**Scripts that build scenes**
──────
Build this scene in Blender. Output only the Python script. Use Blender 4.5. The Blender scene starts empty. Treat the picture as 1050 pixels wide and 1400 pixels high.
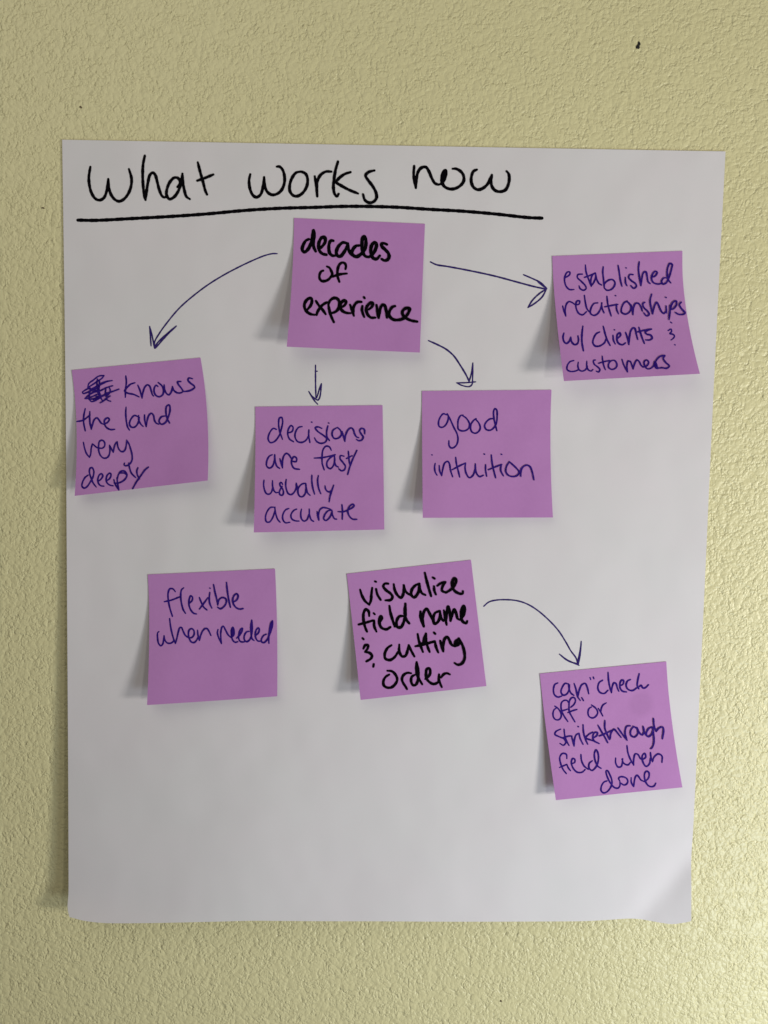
import bpy, math, random
import numpy as np
from mathutils import Vector, Matrix

random.seed(7)
rng = np.random.default_rng(11)
SC = bpy.context.scene
COL = SC.collection

# ------------------------------------------------------------------ camera, light, exposure
CZ = 1.40                                   # height of the picture's centre on the wall
DIST = 0.452
PITCH = math.radians(3.4)
F_PX = 1051.0                               # focal length in photo pixels (1050 x 1400)


def W(a, b, h):
    """wall coordinates (right, up, out of the wall) -> world"""
    return Vector((a, -h, CZ + b))


cam_d = bpy.data.cameras.new('camera')
cam = bpy.data.objects.new('camera', cam_d)
COL.objects.link(cam)
cam_d.sensor_fit = 'VERTICAL'
cam_d.sensor_height = 24.0
cam_d.lens = F_PX / 1400.0 * 24.0
cam_d.clip_start = 0.01
cam_d.clip_end = 50.0
CAM = W(0, DIST * math.sin(PITCH), DIST * math.cos(PITCH))
cam.location = CAM
cam.rotation_euler = (W(0, 0, 0) - CAM).to_track_quat('-Z', 'Y').to_euler()
SC.camera = cam

world = bpy.data.worlds.new('World')
SC.world = world
world.use_nodes = True
wbg = world.node_tree.nodes['Background']
wbg.inputs['Color'].default_value = (1.0, 0.95, 0.88, 1)
wbg.inputs['Strength'].default_value = 0.09


def area_light(name, pos, sx, sy, power, colour, target=(0, 0, 0)):
    d = bpy.data.lights.new(name, 'AREA')
    d.shape = 'RECTANGLE'
    d.size, d.size_y = sx, sy
    d.energy = power
    d.color = colour
    o = bpy.data.objects.new(name, d)
    COL.objects.link(o)
    p = W(*pos)
    o.location = p
    o.rotation_euler = (W(*target) - p).to_track_quat('-Z', 'Y').to_euler()
    return o


# two panes of a window off to the right: one raking along the wall, one steeper
area_light('window_light', (1.02, -0.232, 0.59), 0.17, 0.19, 7.1, (1.0, 0.97, 0.90))
area_light('window_light', (0.89, -0.266, 1.33), 0.13, 0.15, 2.4, (1.0, 0.98, 0.93))
# daylight coming up from the room below and to the right, and the room's own soft light from above
area_light('low_daylight', (0.50, -0.50, 0.45), 0.18, 0.18, 1.75, (0.82, 0.965, 1.13))
area_light('ceiling_light', (-0.34, 0.62, 0.60), 0.9, 0.7, 1.7, (1.0, 0.96, 0.86))

SC.view_settings.view_transform = 'Standard'
SC.view_settings.look = 'None'
SC.view_settings.exposure = 0.10
SC.view_settings.gamma = 1.0
SC.view_settings.use_curve_mapping = False
SC.render.engine = 'CYCLES'
SC.cycles.max_bounces = 6
SC.render.filter_size = 1.5

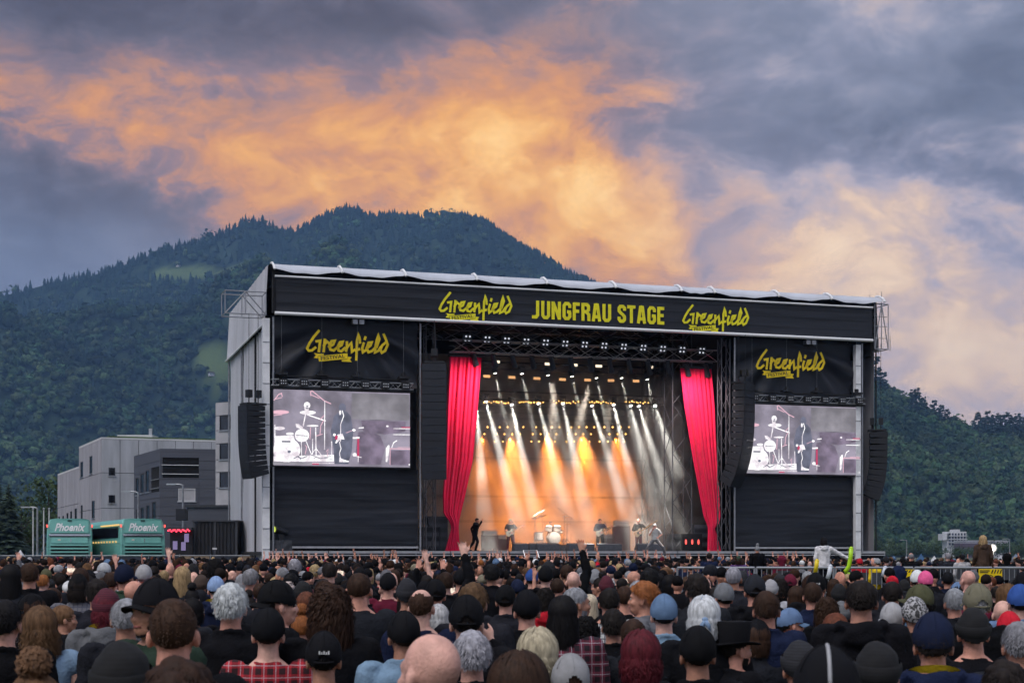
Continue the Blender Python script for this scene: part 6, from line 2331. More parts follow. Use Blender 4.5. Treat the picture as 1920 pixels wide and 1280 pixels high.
──────
**Problem requirements**
Leaving the pictures aside, transcribe the entire listing exactly.

**Worked solution**
Build this scene in Blender. Output only the Python script. Use Blender 4.5. The Blender scene starts empty. Treat the picture as 1050 pixels wide and 1400 pixels high.
import bpy, math, random
import numpy as np
from mathutils import Vector, Matrix

random.seed(7)
rng = np.random.default_rng(11)
SC = bpy.context.scene
COL = SC.collection

# ------------------------------------------------------------------ camera, light, exposure
CZ = 1.40                                   # height of the picture's centre on the wall
DIST = 0.452
PITCH = math.radians(3.4)
F_PX = 1051.0                               # focal length in photo pixels (1050 x 1400)


def W(a, b, h):
    """wall coordinates (right, up, out of the wall) -> world"""
    return Vector((a, -h, CZ + b))


cam_d = bpy.data.cameras.new('camera')
cam = bpy.data.objects.new('camera', cam_d)
COL.objects.link(cam)
cam_d.sensor_fit = 'VERTICAL'
cam_d.sensor_height = 24.0
cam_d.lens = F_PX / 1400.0 * 24.0
cam_d.clip_start = 0.01
cam_d.clip_end = 50.0
CAM = W(0, DIST * math.sin(PITCH), DIST * math.cos(PITCH))
cam.location = CAM
cam.rotation_euler = (W(0, 0, 0) - CAM).to_track_quat('-Z', 'Y').to_euler()
SC.camera = cam

world = bpy.data.worlds.new('World')
SC.world = world
world.use_nodes = True
wbg = world.node_tree.nodes['Background']
wbg.inputs['Color'].default_value = (1.0, 0.95, 0.88, 1)
wbg.inputs['Strength'].default_value = 0.09


def area_light(name, pos, sx, sy, power, colour, target=(0, 0, 0)):
    d = bpy.data.lights.new(name, 'AREA')
    d.shape = 'RECTANGLE'
    d.size, d.size_y = sx, sy
    d.energy = power
    d.color = colour
    o = bpy.data.objects.new(name, d)
    COL.objects.link(o)
    p = W(*pos)
    o.location = p
    o.rotation_euler = (W(*target) - p).to_track_quat('-Z', 'Y').to_euler()
    return o


# two panes of a window off to the right: one raking along the wall, one steeper
area_light('window_light', (1.02, -0.232, 0.59), 0.17, 0.19, 7.1, (1.0, 0.97, 0.90))
area_light('window_light', (0.89, -0.266, 1.33), 0.13, 0.15, 2.4, (1.0, 0.98, 0.93))
# daylight coming up from the room below and to the right, and the room's own soft light from above
area_light('low_daylight', (0.50, -0.50, 0.45), 0.18, 0.18, 1.75, (0.82, 0.965, 1.13))
area_light('ceiling_light', (-0.34, 0.62, 0.60), 0.9, 0.7, 1.7, (1.0, 0.96, 0.86))

SC.view_settings.view_transform = 'Standard'
SC.view_settings.look = 'None'
SC.view_settings.exposure = 0.10
SC.view_settings.gamma = 1.0
SC.view_settings.use_curve_mapping = False
SC.render.engine = 'CYCLES'
SC.cycles.max_bounces = 6
SC.render.filter_size = 1.5

Continue the Blender Python script for this scene: part 6, from line 2331. More parts follow. Use Blender 4.5. Treat the picture as 1920 pixels wide and 1280 pixels high.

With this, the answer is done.